What is Christmas about? Far, far more than I can summarise. That quiet divine arrival was more powerful than the big bang, initiating another creation, a new humanity, an expanding universe of love that our little minds cannot begin to comprehend.  

 

John picks out one strand of truth - enough for a lifetime of meditation -

 The Word became flesh and made his dwelling among us. (NIV)

 The Word became human and made his home among us. (NLT)

 The Word became flesh and blood and moved into the neighbourhood.  (The Message)

 

Last year, I spent hours on Rightmove searching for our new home and am deeply grateful to be settled and to have put up my Christmas tree lights today. Every landmark makes it feel more home. Home matters. 

 Which makes it even more extraordinary that God chose to make his home with us. Not just for 9 months, cramped into a teenage womb, not just for 33 years in which wood splintered the carpenter’s hands, flesh tore and the weight of sin crushed Christ. God became one of us to make a home with us and in us forever.  

 I cherish the ritual of putting up my nativity set, (hiding the king behind the hay-bale because our dog Holly chewed his leg off years ago) and carefully placing the tiny camel as far as possible from the massive one, (because it’s all about perspective).  But I don’t want to get stuck at the stable. Because a baby cannot help us. The story didn’t end at the stable.

 It’s good to linger at the stable in sheer wonder that God became one of us just as it is good to linger at the Cross in sheer wonder that God became sin for us. But we mustn’t get stuck either at the Stable or at the Cross. The ancient path of adoration leads from the Stable to the Cross, from the Cross to the Resurrection, from the Resurrection to the Ascension straight to the outpouring of the Holy Spirit - which is how God makes his home in us today in anticipation of being home with us forever. 

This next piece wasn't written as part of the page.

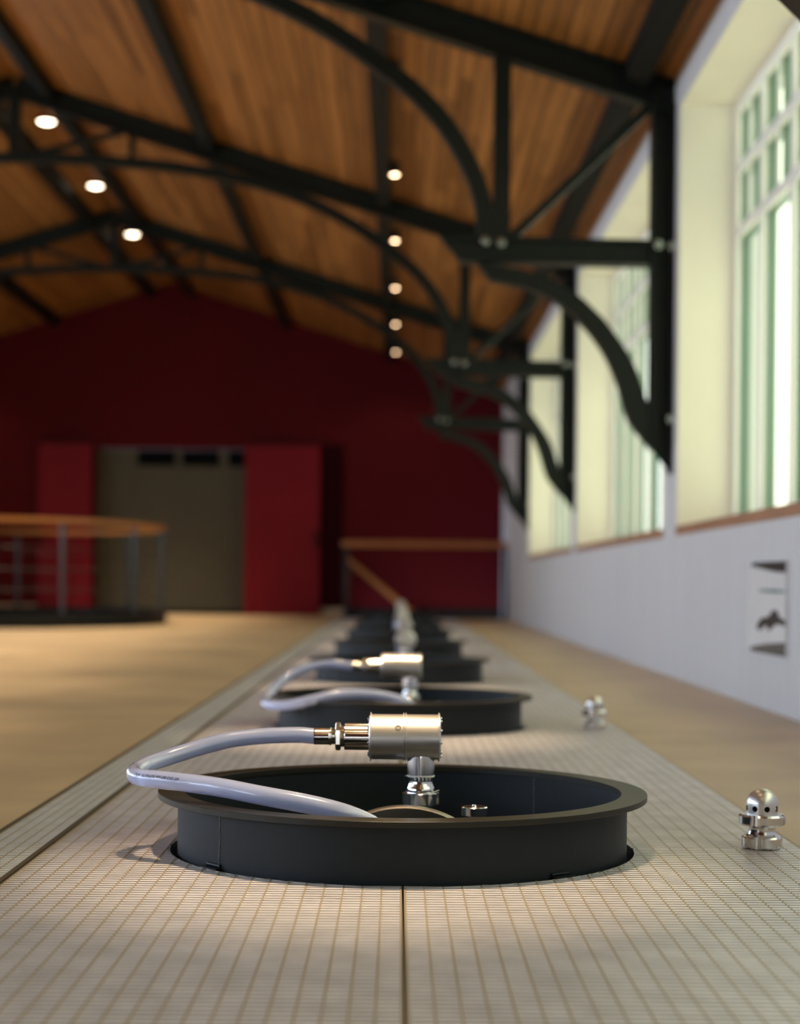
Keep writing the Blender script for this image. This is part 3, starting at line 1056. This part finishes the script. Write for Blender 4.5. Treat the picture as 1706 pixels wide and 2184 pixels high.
def from_photo(x, y, D):
    """a measured photo point at a known distance, as a place in the hall"""
    u, v = x - VX, y - VY
    U = math.cos(RL) * u + math.sin(RL) * v
    V = -math.sin(RL) * u + math.cos(RL) * v
    return Vector((U * D / F_, D, HC - V * D / F_))


FIT_OFF = (0.0309, 0.0215)
fit0 = Vector((TANK_X + FIT_OFF[0], TANK_Y[0] + FIT_OFF[1], 0))
H1 = [Vector((fit0.x - 0.1700, fit0.y, 0.1827)), Vector((fit0.x - 0.1815, fit0.y, 0.1827)), from_photo(640, 1567.5, 2.966), from_photo(600, 1568, 2.966), from_photo(559, 1570, 2.965), from_photo(510, 1575, 2.96), from_photo(480, 1580, 2.955),
      from_photo(420, 1596, 2.945), from_photo(360, 1615, 2.925), from_photo(320, 1628.5, 2.90), from_photo(296, 1640, 2.868), from_photo(286.5, 1650, 2.832), from_photo(300, 1658.5, 2.797),
      from_photo(350, 1664, 2.765), from_photo(420, 1672.5, 2.735), from_photo(480, 1681.5, 2.705), from_photo(559, 1697, 2.675), from_photo(660, 1716, 2.66), from_photo(740, 1737, 2.66), from_photo(800, 1765, 2.69), from_photo(820, 1800, 2.72)]
fit1 = Vector((TANK_X + FIT_OFF[0], TANK_Y[1] + FIT_OFF[1], 0))
H2 = [Vector((fit1.x - 0.1700, fit1.y, 0.1827)), Vector((fit1.x - 0.1815, fit1.y, 0.1827)), from_photo(715, 1416, 5.428), from_photo(690, 1417, 5.428), from_photo(660, 1423, 5.42), from_photo(622, 1439, 5.40), from_photo(592, 1462, 5.36), from_photo(570, 1486, 5.30),
      from_photo(565, 1499, 5.22), from_photo(582, 1505, 5.15), from_photo(620, 1503, 5.11), from_photo(670, 1492, 5.09), from_photo(720, 1481.5, 5.10), from_photo(770, 1480, 5.12), from_photo(820, 1485.5, 5.15), from_photo(860, 1497, 5.17), from_photo(885, 1514, 5.22), from_photo(892, 1535, 5.25)]


def make_hose(path, origin, printed):
    root = thing('clear_hose', '', 'hose', group='clear plastic hoses looped over the tank collars')
    pts = spline([p - origin for p in path], 10)
    n = len(pts)
    rad = [0.0136 + 0.0014 * min(1.0, max(0.0, (i / n - 0.5) / 0.2)) for i in range(n)]
    t = MB(); t.tube(pts, rad, 28)
    hose = t.obj('hose_tube', 'hose', root)
    if printed:
        cu = bpy.data.curves.new('print', 'FONT')
        cu.body = '007 EX3 007 mm SUTHLITE  0.1U'
        cu.size = 0.0062
        cu.offset = 0.00012
        cu.shear = 0.2
        cu.extrude = 0.0
        to = bpy.data.objects.new('print_tmp', cu)
        C.objects.link(to)
        dg = bpy.context.evaluated_depsgraph_get()
        me = bpy.data.meshes.new_from_object(to.evaluated_get(dg))
        bpy.data.objects.remove(to)
        fr = frames(pts)
        # arc length from the place where the print begins (on the near run, reading back towards the bend)
        cum = [0.0]
        for a, c in zip(pts[:-1], pts[1:]):
            cum.append(cum[-1] + (c - a).length)
        target = from_photo(392, 1660, 2.75) - origin
        i0 = min(range(n // 2, n), key=lambda i: (pts[i] - target).length)
        bm2 = bmesh.new(); bm2.from_mesh(me)
        bmesh.ops.subdivide_edges(bm2, edges=[e for e in bm2.edges if e.calc_length() > 0.002], cuts=2)
        for v in bm2.verts:
            s = cum[i0] - v.co.x * 1.0
            j = max(1, min(n - 1, next((k for k in range(1, n) if cum[k] >= s), n - 1)))
            f_ = (s - cum[j - 1]) / max(1e-9, cum[j] - cum[j - 1])
            c = pts[j - 1].lerp(pts[j], f_)
            tan = (pts[j] - pts[j - 1]).normalized()
            view = Vector((-0.0, -1.0, 0.42)).normalized()
            up = (view - tan * view.dot(tan)).normalized()
            side = tan.cross(up)
            rr = rad[j] + 0.00015
            ang = (v.co.y - 0.0018) / rr
            v.co = c + rr * (math.cos(ang) * up - math.sin(ang) * side * -1.0)
        me2 = bpy.data.meshes.new('printed_text')
        bm2.to_mesh(me2); bm2.free()
        me2.materials.clear(); me2.materials.append(M['ink'])
        o = bpy.data.objects.new('printed_text', me2)
        C.objects.link(o)
        o.parent = hose
    return root


col = make_collar()
fit = make_fitting()
for i, ty in enumerate(TANK_Y):
    c_ = col if i == 0 else dup(col)
    c_.location = (TANK_X, ty, 0)
    where = ['closest to the viewer, its manway cover showing', 'right behind the closest one, with a looped hose'] + ['%s back in the row' % ORD[k] for k in range(2, 7)] + ['last in the row before the stairwell']
    tag(c_, 'dark grey round tank collar, %s' % where[i])
    f_ = fit if i == 0 else dup(fit)
    rz = [0.0, 0.0, -1.45, -1.68, -1.38, -1.6, -1.5, -1.7][i]
    f_.location = (TANK_X + FIT_OFF[0], ty + FIT_OFF[1], 0)
    f_.rotation_euler = (0, 0, rz)
    tag(f_, ['sharp satin drum fitting with hose, on the closest tank collar', 'blurred satin drum fitting on the second tank collar'][i] if i < 2 else 'blurred end-on drum fitting on the %s tank collar' % ORD[i])
h1 = make_hose(H1, fit0, True)
h1.location = fit0
tag(h1, 'clear bluish hose with black print, looping over the closest tank collar')
h2 = make_hose(H2, fit1, False)
h2.location = fit1
tag(h2, 'blurred clear hose looping off the second tank collar')
H3 = [Vector(p) for p in ((-0.170, 0, 0.1827), (-0.1815, 0, 0.1827), (-0.215, 0, 0.1822), (-0.255, 0.002, 0.172), (-0.285, 0.004, 0.145), (-0.300, 0.005, 0.105), (-0.304, 0.005, 0.06), (-0.304, 0.004, 0.0), (-0.30, 0.002, -0.06))]
h3 = make_hose(H3, Vector((0, 0, 0)), False)
for i in range(2, 8):
    o = h3 if i == 2 else dup(h3)
    f = (TANK_X + FIT_OFF[0], TANK_Y[i] + FIT_OFF[1], 0)
    o.location = f
    o.rotation_euler = (0, 0, [0.0, 0.0, -1.45, -1.68, -1.38, -1.6, -1.5, -1.7][i])
    tag(o, 'clear hose hidden behind the drum fitting of the %s tank collar' % ORD[i])


# ================================================================== VENT VALVES ON THE GRATING
def make_valve():
    root = thing('vent_valve', '', 'vent valve', group='domed vent valves standing on the grating')
    base = MB(); slot_nut(base, 0.0342, 0.0290, 0.0006, 0.0207, 0.0026, 4, 0.19, math.radians(-112), 0.02); base.obj('lower_slotted_nut', 'chrome', root, angle=25)
    ne = MB()
    ne.lathe([(0.0290, 0.0200), (0.0265, 0.0218), (0.0236, 0.0240), (0.0222, 0.0290), (0.0220, 0.0325), (0.0224, 0.0355), (0.0245, 0.0378), (0.0260, 0.0390), (0.0260, 0.0410)], 72)
    ne.obj('neck', 'chrome', root)
    up = MB(); slot_nut(up, 0.0390, 0.0325, 0.0395, 0.0575, 0.0030, 4, 0.17, math.radians(-122), 0.02); up.obj('upper_slotted_nut', 'chrome', root, angle=25)
    dm_ = MB()
    R = 0.0268
    prof = [(R, 0.0560), (R, 0.0735)] + [(R * math.cos(a), 0.0735 + R * math.sin(a)) for a in [pi / 2 * k / 14 for k in range(1, 14)]] + [(0, 0.0735 + R)]
    inner = [(0, 0.0735 + R - 0.0035)] + [((R - 0.0035) * math.cos(a), 0.0735 + (R - 0.0035) * math.sin(a)) for a in [pi / 2 * k / 10 for k in range(9, 0, -1)]] + [(R - 0.0035, 0.0735), (R - 0.0035, 0.0560), (R, 0.0560)]
    dm_.lathe(prof + inner, 96)
    bmesh.ops.remove_doubles(dm_.bm, verts=dm_.bm.verts, dist=1e-6)
    dome = dm_.obj('perforated_dome', 'satin', root)
    cut_ = MB()
    for k in range(8):
        a = -pi / 2 + 0.10 + k * pi / 4
        cut_.lathe([(0, 0.012), (0.0049, 0.012), (0.0049, 0.045), (0, 0.045)], 24, Matrix.Translation((0, 0, 0.0680)) @ Matrix.Rotation(a, 4, 'Z') @ Matrix.Rotation(pi / 2, 4, 'Y'))
    co = cut_.obj('cutter_tmp', 'black')
    md = dome.modifiers.new('holes', 'BOOLEAN')
    md.operation = 'DIFFERENCE'; md.solver = 'EXACT'; md.object = co
    dg = bpy.context.evaluated_depsgraph_get()
    me = bpy.data.meshes.new_from_object(dome.evaluated_get(dg))
    dome.modifiers.clear()
    dome.data = me
    me.name = 'perforated_dome'
    bpy.data.objects.remove(co)
    me.polygons.foreach_set('use_smooth', [True] * len(me.polygons))
    me.set_sharp_from_angle(angle=math.radians(40))
    co_ = MB(); co_.lathe([(0.0215, 0.056), (0.0215, 0.078), (0.012, 0.086), (0, 0.087)], 32); co_.obj('inner_core', 'black', root)
    return root


va = make_valve()
va.location = (0.6215, 2.962, 0.0006)
tag(va, 'sharp polished vent valve with domed perforated cap, beside the closest tank collar')
vb = dup(va, (0.607, 5.345, 0.0006), 0.35, 'blurred polished domed vent valve beside the second tank collar')

# ================================================================== RAILINGS
rr = thing('round_railing', 'oval railing with orange wood rail and dark posts round a floor opening', 'railing', (RING_C[0], RING_C[1], 0))
k = MB(); k.lathe([(RING_R - 0.04, -0.05), (RING_R + 0.04, -0.05), (RING_R + 0.04, 0.125), (RING_R - 0.04, 0.125), (RING_R - 0.04, -0.05)], 96, Matrix.Diagonal((1, RING_K, 1, 1))); k.obj('kerb_ring', 'black', rr, angle=30)
k = MB(); k.lathe([(RING_R - 0.026, 0.938), (RING_R + 0.026, 0.938), (RING_R + 0.031, 0.95), (RING_R + 0.026, 0.984), (RING_R - 0.026, 0.984), (RING_R - 0.031, 0.95), (RING_R - 0.026, 0.938)], 96, Matrix.Diagonal((1, RING_K, 1, 1))); k.obj('handrail', 'rail_wood', rr, angle=50)
for deg in (-58, -24, 6, 57, 115, 165, 215, 262):
    a = math.radians(deg)
    k = MB(); k.lathe([(0.0, 0.125), (0.028, 0.125), (0.028, 0.132), (0.020, 0.134), (0.020, 0.939), (0, 0.939)], 20, Matrix.Translation((RING_R * math.cos(a), RING_K * RING_R * math.sin(a), 0)))
    k.obj('post', 'rail_steel', rr, angle=30)
for z in (0.34, 0.53, 0.72):
    k = MB(); k.tube([((RING_R) * math.cos(2 * pi * i / 96), RING_K * RING_R * math.sin(2 * pi * i / 96), z) for i in range(97)], 0.004, 6, False); k.obj('cable', 'rail_steel', rr)

sr = thing('stair_guard', 'guard rail with orange wood rail across the stairwell by the red wall', 'railing', (SW_X0, Y_END + 0.07, 0))
k = MB(); k.box(-0.03, XW - SW_X0 - 0.002, -0.03, 0.03, 0.855, 0.925); k.obj('handrail', 'rail_wood', sr, bevel=0.008)
for x in (0.03, XW - SW_X0 - 0.03):
    k = MB(); k.box(x - 0.03, x + 0.03, -0.02, 0.02, 0.0, 0.855); k.obj('post', 'rail_steel', sr, bevel=0.003)
sh = thing('stair_handrail', 'sloping orange wood handrail running down beside the stairs on the red wall', 'railing', (SW_X0, YW - 0.12, 0))
k = MB(); k.bar((-0.02, 0.745), (0.96, -0.06), 0.065, -0.03, 0.03); k.obj('handrail', 'rail_wood', sh, bevel=0.008)
for tpos in (0.12, 0.72):
    x = -0.02 + 0.98 * tpos; z = 0.745 - 0.805 * tpos
    k = MB(); k.tube([(x, 0, z - 0.03), (x, 0.02, z - 0.08), (x, 0.085, z - 0.09)], 0.008, 8); k.lathe([(0, 0), (0.025, 0), (0.025, 0.006), (0, 0.006)], 16, Matrix.Translation((x, 0.114, z - 0.09)) @ Matrix.Rotation(pi / 2, 4, 'X')); k.obj('wall_bracket', 'rail_steel', sh)

# ================================================================== PRINT ON THE WINDOW WALL
py0, py1, pz0, pz1 = 5.890, 6.515, 0.196, 0.532
pw, ph = py1 - py0, pz1 - pz0
pic = thing('wall_picture', 'small framed black and white print on the white wall below the window', 'picture', (XW, py0, pz0))
# u runs away from the viewer along the wall, v upwards
def slab(poly, x0, x1):
    m = MB()
    m.quad_strip([[(x0, u * pw, v * ph) for u, v in poly], [(x1, u * pw, v * ph) for u, v in poly]])
    return m
slab([(0, 0), (1, 0), (1, 1), (0, 1)], -0.012, -0.0005).obj('backing_panel', 'photo_white', pic, smooth=False)
pr = slab([(0.0, 0.015), (0.93, 0.015), (0.93, 0.06), (0.45, 0.125), (0.0, 0.165)], -0.0135, -0.0122); pr.obj('floor_patch', 'photo_grey', pic, smooth=False)
pr = slab([(0.0, 0.865), (0.25, 0.875), (0.90, 0.945), (0.90, 0.985), (0.0, 0.985)], -0.0135, -0.0122); pr.obj('roof_patch', 'photo_dark', pic, smooth=False)
pr = slab([(0.0, 0.668), (0.3, 0.662), (0.68, 0.672), (0.68, 0.69), (0.3, 0.694), (0.0, 0.682)], -0.0135, -0.0122); pr.obj('green_stripe', 'photo_green', pic, smooth=False)
pr = slab([(0.0, 0.325), (0.20, 0.345), (0.33, 0.30), (0.40, 0.255), (0.50, 0.32), (0.66, 0.25), (0.76, 0.28), (0.64, 0.385), (0.42, 0.41), (0.34, 0.475), (0.22, 0.485), (0.14, 0.41), (0.0, 0.385)], -0.0135, -0.0122); pr.obj('dark_figure', 'photo_dark', pic, smooth=False)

What is our part? Do we have to provide a palace for the King? That dingy, dirty stable tells us God us that God is willing to come to us where we are. But always he waits for us to welcome him in as Lord and Saviour.

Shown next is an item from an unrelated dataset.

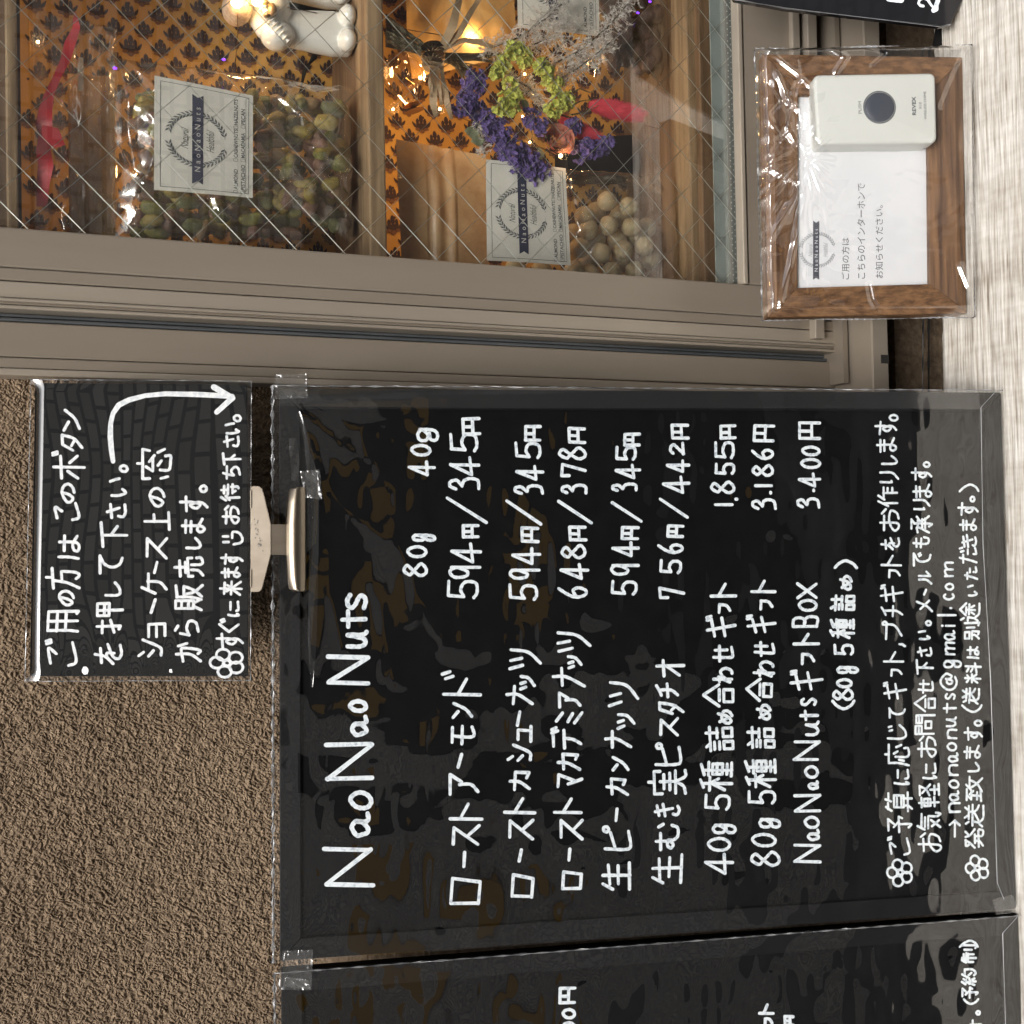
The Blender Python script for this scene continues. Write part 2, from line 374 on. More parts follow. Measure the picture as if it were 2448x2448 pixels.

God’s plan is to move in with us. This isn’t a flying visit. God means it when he says that he will never leave. This is forever. Christmas isn’t just for Christmas.

 Over the past few years, home for me has meant different postcodes and different combinations of people with harsh loss and unexpected wonderful additions, with joys and sorrows but I find heart-mending comfort that God, - our wonderful Counsellor, Mighty God, Everlasting Father, Prince of Peace - is committed to making his home with me.

May you know this Christmas that God is here to make his home with you - to stay.